COLLECTED MATERIAL start

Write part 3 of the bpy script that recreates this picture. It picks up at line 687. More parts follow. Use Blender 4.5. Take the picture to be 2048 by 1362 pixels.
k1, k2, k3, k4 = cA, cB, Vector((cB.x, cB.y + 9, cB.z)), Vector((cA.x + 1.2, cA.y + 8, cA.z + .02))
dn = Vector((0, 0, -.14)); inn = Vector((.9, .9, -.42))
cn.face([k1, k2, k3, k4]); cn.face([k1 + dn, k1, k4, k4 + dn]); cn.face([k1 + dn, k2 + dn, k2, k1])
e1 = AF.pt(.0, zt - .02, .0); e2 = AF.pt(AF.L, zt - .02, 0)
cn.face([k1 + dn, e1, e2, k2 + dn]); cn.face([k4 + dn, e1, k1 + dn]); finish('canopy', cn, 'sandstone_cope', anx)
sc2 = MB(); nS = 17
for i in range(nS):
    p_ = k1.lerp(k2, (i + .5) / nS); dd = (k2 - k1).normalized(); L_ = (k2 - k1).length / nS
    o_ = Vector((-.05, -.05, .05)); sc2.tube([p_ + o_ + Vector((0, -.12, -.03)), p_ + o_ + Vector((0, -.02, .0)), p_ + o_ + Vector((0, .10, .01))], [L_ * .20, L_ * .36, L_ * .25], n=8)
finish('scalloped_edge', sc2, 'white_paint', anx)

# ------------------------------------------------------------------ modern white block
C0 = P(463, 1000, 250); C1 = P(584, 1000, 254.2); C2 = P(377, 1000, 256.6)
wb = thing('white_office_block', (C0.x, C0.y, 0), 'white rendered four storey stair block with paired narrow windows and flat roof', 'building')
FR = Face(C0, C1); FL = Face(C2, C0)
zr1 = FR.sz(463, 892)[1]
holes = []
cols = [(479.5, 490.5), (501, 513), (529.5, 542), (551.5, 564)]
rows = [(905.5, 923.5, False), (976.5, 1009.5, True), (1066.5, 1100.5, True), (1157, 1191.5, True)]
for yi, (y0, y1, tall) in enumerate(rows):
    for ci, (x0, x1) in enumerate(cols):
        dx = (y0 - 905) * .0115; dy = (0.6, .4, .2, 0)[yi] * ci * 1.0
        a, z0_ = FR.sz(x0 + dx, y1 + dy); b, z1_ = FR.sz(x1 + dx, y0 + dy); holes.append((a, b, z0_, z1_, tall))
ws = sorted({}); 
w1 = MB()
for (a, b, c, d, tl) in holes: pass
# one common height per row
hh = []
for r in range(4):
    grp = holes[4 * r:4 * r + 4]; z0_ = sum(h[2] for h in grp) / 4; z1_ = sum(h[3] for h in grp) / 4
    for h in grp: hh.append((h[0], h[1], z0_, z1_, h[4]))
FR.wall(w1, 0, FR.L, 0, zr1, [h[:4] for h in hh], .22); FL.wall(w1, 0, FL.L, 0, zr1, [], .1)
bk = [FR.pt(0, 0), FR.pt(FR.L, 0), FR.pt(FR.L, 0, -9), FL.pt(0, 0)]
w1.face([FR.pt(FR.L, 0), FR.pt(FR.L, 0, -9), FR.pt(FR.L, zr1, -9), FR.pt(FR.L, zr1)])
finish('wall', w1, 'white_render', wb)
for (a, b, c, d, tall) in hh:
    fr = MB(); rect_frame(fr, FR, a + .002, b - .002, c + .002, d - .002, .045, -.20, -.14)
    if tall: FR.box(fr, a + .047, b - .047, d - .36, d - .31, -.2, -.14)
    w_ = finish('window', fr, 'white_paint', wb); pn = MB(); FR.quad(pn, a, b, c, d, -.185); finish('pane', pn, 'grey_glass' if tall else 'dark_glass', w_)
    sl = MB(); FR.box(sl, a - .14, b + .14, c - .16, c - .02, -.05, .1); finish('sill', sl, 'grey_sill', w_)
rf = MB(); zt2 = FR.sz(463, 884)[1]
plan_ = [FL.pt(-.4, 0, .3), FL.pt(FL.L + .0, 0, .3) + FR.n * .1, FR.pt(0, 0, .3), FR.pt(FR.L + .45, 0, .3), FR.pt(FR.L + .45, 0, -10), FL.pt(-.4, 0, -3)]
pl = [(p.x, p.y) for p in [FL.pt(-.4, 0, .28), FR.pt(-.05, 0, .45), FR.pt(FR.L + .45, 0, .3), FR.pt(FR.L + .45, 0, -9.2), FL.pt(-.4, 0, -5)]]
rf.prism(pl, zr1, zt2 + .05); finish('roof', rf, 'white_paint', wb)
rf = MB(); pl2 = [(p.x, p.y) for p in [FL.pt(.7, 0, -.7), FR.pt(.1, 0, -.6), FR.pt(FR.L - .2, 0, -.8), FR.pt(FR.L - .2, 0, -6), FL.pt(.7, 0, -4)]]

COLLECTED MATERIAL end

> WRITTEN REQUEST
Retype the listing exactly, in full.

> FINISHED EXERCISE
Write part 3 of the bpy script that recreates this picture. It picks up at line 687. More parts follow. Use Blender 4.5. Take the picture to be 2048 by 1362 pixels.
k1, k2, k3, k4 = cA, cB, Vector((cB.x, cB.y + 9, cB.z)), Vector((cA.x + 1.2, cA.y + 8, cA.z + .02))
dn = Vector((0, 0, -.14)); inn = Vector((.9, .9, -.42))
cn.face([k1, k2, k3, k4]); cn.face([k1 + dn, k1, k4, k4 + dn]); cn.face([k1 + dn, k2 + dn, k2, k1])
e1 = AF.pt(.0, zt - .02, .0); e2 = AF.pt(AF.L, zt - .02, 0)
cn.face([k1 + dn, e1, e2, k2 + dn]); cn.face([k4 + dn, e1, k1 + dn]); finish('canopy', cn, 'sandstone_cope', anx)
sc2 = MB(); nS = 17
for i in range(nS):
    p_ = k1.lerp(k2, (i + .5) / nS); dd = (k2 - k1).normalized(); L_ = (k2 - k1).length / nS
    o_ = Vector((-.05, -.05, .05)); sc2.tube([p_ + o_ + Vector((0, -.12, -.03)), p_ + o_ + Vector((0, -.02, .0)), p_ + o_ + Vector((0, .10, .01))], [L_ * .20, L_ * .36, L_ * .25], n=8)
finish('scalloped_edge', sc2, 'white_paint', anx)

# ------------------------------------------------------------------ modern white block
C0 = P(463, 1000, 250); C1 = P(584, 1000, 254.2); C2 = P(377, 1000, 256.6)
wb = thing('white_office_block', (C0.x, C0.y, 0), 'white rendered four storey stair block with paired narrow windows and flat roof', 'building')
FR = Face(C0, C1); FL = Face(C2, C0)
zr1 = FR.sz(463, 892)[1]
holes = []
cols = [(479.5, 490.5), (501, 513), (529.5, 542), (551.5, 564)]
rows = [(905.5, 923.5, False), (976.5, 1009.5, True), (1066.5, 1100.5, True), (1157, 1191.5, True)]
for yi, (y0, y1, tall) in enumerate(rows):
    for ci, (x0, x1) in enumerate(cols):
        dx = (y0 - 905) * .0115; dy = (0.6, .4, .2, 0)[yi] * ci * 1.0
        a, z0_ = FR.sz(x0 + dx, y1 + dy); b, z1_ = FR.sz(x1 + dx, y0 + dy); holes.append((a, b, z0_, z1_, tall))
ws = sorted({}); 
w1 = MB()
for (a, b, c, d, tl) in holes: pass
# one common height per row
hh = []
for r in range(4):
    grp = holes[4 * r:4 * r + 4]; z0_ = sum(h[2] for h in grp) / 4; z1_ = sum(h[3] for h in grp) / 4
    for h in grp: hh.append((h[0], h[1], z0_, z1_, h[4]))
FR.wall(w1, 0, FR.L, 0, zr1, [h[:4] for h in hh], .22); FL.wall(w1, 0, FL.L, 0, zr1, [], .1)
bk = [FR.pt(0, 0), FR.pt(FR.L, 0), FR.pt(FR.L, 0, -9), FL.pt(0, 0)]
w1.face([FR.pt(FR.L, 0), FR.pt(FR.L, 0, -9), FR.pt(FR.L, zr1, -9), FR.pt(FR.L, zr1)])
finish('wall', w1, 'white_render', wb)
for (a, b, c, d, tall) in hh:
    fr = MB(); rect_frame(fr, FR, a + .002, b - .002, c + .002, d - .002, .045, -.20, -.14)
    if tall: FR.box(fr, a + .047, b - .047, d - .36, d - .31, -.2, -.14)
    w_ = finish('window', fr, 'white_paint', wb); pn = MB(); FR.quad(pn, a, b, c, d, -.185); finish('pane', pn, 'grey_glass' if tall else 'dark_glass', w_)
    sl = MB(); FR.box(sl, a - .14, b + .14, c - .16, c - .02, -.05, .1); finish('sill', sl, 'grey_sill', w_)
rf = MB(); zt2 = FR.sz(463, 884)[1]
plan_ = [FL.pt(-.4, 0, .3), FL.pt(FL.L + .0, 0, .3) + FR.n * .1, FR.pt(0, 0, .3), FR.pt(FR.L + .45, 0, .3), FR.pt(FR.L + .45, 0, -10), FL.pt(-.4, 0, -3)]
pl = [(p.x, p.y) for p in [FL.pt(-.4, 0, .28), FR.pt(-.05, 0, .45), FR.pt(FR.L + .45, 0, .3), FR.pt(FR.L + .45, 0, -9.2), FL.pt(-.4, 0, -5)]]
rf.prism(pl, zr1, zt2 + .05); finish('roof', rf, 'white_paint', wb)
rf = MB(); pl2 = [(p.x, p.y) for p in [FL.pt(.7, 0, -.7), FR.pt(.1, 0, -.6), FR.pt(FR.L - .2, 0, -.8), FR.pt(FR.L - .2, 0, -6), FL.pt(.7, 0, -4)]]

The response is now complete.